[Stored records]
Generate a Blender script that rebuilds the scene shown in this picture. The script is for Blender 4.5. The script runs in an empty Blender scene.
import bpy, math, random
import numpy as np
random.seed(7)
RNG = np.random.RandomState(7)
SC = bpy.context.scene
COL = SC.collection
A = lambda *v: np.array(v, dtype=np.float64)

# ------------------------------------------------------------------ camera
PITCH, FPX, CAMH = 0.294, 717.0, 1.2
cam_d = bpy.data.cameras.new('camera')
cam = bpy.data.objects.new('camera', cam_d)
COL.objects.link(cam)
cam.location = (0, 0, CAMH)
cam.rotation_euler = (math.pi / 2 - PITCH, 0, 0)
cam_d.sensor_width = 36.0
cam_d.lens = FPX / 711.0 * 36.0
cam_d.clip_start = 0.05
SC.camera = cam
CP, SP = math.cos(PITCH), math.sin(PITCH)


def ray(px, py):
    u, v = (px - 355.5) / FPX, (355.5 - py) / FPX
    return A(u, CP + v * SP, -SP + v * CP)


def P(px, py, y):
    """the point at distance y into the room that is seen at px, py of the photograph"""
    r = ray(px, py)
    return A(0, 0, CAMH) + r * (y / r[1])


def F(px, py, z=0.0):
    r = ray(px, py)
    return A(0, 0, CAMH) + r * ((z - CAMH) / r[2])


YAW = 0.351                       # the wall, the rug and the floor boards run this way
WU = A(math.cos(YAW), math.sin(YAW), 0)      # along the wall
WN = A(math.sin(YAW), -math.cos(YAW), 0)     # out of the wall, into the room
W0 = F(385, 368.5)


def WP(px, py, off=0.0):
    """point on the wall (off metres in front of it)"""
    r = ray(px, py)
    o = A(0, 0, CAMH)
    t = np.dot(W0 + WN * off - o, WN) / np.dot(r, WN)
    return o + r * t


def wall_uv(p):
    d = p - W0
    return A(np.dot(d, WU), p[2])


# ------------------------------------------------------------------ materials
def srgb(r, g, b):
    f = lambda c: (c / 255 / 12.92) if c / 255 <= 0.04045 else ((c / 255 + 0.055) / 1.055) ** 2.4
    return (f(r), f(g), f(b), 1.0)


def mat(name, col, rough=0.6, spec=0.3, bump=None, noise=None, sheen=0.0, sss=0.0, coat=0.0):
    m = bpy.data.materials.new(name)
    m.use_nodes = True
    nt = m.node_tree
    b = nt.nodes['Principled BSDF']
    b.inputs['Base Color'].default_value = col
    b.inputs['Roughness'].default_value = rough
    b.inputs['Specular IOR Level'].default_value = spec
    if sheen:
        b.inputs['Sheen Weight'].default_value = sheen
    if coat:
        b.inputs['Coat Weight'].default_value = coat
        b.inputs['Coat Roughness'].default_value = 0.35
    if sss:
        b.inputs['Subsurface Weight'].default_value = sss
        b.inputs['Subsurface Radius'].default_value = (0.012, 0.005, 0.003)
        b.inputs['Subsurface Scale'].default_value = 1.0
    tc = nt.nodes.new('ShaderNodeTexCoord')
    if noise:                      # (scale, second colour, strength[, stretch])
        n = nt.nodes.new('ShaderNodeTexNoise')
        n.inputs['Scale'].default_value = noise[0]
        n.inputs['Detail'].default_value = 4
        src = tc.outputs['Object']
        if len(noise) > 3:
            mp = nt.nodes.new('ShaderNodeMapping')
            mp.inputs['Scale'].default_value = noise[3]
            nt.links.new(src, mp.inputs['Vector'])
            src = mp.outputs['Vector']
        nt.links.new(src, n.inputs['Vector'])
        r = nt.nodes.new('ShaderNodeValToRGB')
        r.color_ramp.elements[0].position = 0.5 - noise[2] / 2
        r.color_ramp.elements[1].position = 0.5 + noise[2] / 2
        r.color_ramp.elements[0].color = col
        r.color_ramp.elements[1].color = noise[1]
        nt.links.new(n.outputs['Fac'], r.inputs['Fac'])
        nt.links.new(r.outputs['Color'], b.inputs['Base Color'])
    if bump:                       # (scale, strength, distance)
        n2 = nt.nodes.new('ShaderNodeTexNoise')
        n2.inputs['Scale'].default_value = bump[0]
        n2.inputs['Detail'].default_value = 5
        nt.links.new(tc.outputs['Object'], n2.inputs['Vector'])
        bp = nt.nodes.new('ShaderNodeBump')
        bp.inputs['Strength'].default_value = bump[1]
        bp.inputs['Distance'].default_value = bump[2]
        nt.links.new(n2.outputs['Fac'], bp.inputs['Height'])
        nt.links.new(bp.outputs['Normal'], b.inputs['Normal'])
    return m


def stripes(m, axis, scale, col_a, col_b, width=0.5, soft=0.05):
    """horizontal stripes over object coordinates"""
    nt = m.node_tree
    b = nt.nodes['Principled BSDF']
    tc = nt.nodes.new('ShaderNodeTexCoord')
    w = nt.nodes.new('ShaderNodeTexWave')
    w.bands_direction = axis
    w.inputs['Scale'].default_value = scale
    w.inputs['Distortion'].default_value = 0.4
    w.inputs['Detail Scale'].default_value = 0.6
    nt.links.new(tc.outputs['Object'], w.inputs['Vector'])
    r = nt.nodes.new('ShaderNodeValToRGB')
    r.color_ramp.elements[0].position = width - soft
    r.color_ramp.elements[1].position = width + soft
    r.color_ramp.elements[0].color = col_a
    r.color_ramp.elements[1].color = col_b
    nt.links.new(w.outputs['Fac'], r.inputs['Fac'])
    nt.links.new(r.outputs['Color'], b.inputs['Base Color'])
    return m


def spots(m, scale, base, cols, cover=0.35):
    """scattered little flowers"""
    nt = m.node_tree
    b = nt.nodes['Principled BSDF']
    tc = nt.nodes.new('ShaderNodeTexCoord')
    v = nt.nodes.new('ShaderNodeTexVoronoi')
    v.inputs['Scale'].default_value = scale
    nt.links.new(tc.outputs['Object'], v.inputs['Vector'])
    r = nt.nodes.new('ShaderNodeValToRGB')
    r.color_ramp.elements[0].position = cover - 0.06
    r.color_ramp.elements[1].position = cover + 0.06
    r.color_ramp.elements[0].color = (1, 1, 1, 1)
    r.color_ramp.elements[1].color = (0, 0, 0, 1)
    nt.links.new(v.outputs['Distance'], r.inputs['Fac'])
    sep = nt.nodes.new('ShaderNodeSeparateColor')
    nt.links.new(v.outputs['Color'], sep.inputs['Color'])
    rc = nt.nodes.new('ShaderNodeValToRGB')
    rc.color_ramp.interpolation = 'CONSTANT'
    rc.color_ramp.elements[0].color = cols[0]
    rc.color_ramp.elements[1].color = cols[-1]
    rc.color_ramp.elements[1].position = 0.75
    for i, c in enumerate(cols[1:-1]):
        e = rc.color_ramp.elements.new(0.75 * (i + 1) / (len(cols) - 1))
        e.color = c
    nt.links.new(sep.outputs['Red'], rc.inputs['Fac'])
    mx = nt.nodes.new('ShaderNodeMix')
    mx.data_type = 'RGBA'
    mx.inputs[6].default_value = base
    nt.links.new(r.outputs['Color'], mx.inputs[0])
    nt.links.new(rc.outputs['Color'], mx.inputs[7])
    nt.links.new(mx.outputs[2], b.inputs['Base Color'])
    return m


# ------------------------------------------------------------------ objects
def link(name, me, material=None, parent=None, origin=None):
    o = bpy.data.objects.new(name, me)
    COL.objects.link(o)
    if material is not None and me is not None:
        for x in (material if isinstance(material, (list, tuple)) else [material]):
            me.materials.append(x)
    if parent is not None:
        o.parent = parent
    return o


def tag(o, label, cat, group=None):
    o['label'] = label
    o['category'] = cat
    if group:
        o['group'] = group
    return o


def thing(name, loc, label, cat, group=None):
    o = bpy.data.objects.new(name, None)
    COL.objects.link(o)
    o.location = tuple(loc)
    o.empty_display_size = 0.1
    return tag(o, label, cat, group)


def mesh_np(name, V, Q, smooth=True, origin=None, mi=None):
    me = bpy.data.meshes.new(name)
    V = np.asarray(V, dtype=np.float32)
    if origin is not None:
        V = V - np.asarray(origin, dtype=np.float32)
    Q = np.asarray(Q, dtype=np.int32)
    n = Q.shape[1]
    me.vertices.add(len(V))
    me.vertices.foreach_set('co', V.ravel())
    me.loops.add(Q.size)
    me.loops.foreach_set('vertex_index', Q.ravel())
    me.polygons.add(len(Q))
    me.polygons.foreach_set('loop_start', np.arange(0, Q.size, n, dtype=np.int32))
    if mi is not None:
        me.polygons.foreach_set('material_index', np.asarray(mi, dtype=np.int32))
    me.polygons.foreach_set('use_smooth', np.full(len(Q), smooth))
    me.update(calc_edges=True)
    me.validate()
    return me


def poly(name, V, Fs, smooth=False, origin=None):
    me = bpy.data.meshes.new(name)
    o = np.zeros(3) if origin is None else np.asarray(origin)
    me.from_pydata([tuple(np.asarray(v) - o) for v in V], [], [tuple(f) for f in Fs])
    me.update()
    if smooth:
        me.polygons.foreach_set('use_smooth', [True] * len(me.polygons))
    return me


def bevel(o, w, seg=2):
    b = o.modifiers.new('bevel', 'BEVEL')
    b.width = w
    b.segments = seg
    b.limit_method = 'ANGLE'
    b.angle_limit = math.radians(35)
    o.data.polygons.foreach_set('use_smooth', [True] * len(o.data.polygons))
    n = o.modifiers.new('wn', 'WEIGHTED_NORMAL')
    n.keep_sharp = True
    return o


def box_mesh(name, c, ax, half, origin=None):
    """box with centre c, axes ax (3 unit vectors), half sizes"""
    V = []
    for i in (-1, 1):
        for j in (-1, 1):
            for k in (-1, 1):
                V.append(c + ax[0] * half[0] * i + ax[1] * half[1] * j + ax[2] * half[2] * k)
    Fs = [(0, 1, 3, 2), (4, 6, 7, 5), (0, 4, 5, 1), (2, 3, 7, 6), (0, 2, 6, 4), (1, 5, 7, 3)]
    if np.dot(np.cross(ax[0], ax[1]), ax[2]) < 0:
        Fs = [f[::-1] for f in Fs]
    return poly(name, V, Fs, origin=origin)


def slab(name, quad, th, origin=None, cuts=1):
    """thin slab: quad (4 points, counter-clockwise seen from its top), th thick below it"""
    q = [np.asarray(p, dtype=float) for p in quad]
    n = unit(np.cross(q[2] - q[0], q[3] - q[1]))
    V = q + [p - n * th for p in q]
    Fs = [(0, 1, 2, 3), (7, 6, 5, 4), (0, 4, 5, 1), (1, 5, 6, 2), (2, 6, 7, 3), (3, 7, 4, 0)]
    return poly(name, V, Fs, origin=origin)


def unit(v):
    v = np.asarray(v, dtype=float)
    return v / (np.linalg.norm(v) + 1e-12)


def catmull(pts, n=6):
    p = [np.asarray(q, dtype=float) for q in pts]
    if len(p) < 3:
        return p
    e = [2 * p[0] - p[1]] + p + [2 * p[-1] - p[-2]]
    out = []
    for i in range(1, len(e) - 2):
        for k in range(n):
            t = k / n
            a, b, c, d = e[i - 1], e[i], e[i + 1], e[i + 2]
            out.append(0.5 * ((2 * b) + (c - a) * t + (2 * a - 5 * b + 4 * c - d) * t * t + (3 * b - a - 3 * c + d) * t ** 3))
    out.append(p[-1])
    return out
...
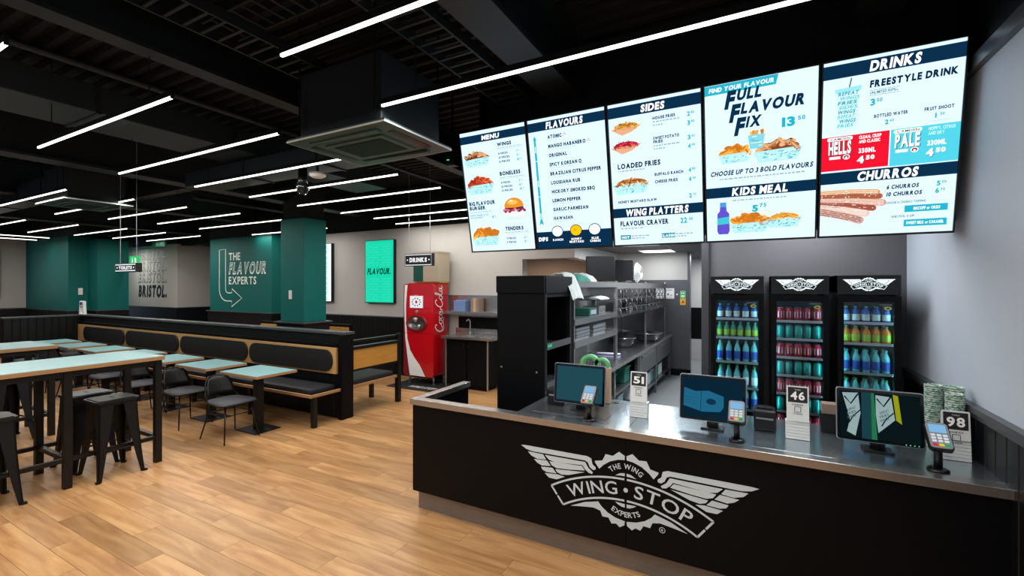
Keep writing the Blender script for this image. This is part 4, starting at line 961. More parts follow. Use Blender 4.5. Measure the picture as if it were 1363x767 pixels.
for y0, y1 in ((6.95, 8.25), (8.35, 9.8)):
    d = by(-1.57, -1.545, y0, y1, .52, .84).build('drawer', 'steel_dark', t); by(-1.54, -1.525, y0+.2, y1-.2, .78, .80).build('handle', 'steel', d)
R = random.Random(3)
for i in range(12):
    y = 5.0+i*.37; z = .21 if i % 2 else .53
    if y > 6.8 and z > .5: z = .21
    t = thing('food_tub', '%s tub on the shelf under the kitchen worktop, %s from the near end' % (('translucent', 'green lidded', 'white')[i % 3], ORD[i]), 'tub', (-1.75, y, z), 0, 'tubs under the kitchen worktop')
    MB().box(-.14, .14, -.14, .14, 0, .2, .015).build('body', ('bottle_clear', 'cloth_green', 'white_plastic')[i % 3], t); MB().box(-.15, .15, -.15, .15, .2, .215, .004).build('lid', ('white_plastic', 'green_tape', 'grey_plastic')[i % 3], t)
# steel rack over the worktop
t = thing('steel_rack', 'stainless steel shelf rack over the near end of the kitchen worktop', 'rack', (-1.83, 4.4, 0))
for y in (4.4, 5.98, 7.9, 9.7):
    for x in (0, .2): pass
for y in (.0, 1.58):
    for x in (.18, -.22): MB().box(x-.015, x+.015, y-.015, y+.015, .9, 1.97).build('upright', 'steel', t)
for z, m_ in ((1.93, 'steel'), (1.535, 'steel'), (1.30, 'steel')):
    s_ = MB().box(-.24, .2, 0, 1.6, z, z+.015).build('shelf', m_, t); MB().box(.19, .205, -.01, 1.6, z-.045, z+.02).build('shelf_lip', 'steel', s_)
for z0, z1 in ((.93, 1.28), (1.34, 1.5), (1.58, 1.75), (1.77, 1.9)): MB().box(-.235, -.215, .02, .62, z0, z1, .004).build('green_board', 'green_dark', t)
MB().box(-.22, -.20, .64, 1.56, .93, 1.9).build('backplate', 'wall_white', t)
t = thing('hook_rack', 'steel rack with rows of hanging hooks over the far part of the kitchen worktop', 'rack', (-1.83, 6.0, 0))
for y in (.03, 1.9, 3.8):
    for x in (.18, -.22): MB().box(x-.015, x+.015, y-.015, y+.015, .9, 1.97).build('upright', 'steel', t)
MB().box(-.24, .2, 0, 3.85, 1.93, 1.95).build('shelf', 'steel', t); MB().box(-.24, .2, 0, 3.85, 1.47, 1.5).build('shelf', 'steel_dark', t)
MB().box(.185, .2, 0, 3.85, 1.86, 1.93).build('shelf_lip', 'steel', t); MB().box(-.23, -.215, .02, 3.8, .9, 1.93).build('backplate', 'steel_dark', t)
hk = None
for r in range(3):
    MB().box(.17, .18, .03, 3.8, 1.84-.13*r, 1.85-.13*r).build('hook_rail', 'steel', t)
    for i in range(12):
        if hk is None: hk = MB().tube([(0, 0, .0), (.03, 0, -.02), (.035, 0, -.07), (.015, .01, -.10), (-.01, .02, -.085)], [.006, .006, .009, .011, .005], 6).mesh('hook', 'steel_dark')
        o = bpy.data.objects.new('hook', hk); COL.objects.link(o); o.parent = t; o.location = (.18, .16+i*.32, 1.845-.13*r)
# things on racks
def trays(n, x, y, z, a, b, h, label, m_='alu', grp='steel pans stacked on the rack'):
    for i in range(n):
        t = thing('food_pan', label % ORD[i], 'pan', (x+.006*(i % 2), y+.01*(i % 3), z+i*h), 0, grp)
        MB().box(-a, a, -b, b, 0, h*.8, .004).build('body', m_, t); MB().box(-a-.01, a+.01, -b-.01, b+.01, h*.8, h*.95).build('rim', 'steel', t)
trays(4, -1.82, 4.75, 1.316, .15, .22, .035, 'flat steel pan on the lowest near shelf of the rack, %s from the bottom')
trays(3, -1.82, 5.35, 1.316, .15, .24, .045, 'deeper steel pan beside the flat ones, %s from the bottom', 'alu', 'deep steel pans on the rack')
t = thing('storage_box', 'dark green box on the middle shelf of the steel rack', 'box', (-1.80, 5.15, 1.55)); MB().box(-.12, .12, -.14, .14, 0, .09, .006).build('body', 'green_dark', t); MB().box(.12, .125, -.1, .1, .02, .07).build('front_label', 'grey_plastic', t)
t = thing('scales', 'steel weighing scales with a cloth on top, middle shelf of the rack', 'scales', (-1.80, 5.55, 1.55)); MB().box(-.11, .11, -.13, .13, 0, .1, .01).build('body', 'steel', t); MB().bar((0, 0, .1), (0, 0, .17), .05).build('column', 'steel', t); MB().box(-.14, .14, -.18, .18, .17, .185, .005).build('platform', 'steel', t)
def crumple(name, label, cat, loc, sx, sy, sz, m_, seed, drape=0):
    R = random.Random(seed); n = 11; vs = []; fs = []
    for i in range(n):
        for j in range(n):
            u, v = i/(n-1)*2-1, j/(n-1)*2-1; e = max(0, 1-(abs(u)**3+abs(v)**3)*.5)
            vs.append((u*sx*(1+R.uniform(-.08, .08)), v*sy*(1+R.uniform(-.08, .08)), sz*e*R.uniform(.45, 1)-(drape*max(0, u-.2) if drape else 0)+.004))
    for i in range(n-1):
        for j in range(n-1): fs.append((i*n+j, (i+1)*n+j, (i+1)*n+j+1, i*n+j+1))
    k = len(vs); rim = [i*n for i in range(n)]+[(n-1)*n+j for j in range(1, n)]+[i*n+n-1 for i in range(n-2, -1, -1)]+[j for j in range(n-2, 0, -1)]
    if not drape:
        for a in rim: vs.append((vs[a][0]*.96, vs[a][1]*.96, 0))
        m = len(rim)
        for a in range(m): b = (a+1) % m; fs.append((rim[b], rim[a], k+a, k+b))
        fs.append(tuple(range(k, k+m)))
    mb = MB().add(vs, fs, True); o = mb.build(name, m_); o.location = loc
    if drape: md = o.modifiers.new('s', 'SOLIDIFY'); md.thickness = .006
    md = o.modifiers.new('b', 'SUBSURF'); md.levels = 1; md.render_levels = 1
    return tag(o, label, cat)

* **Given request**
Tell how many lines in the material above include the word "that", giving the number only.

* **Output for this task**
2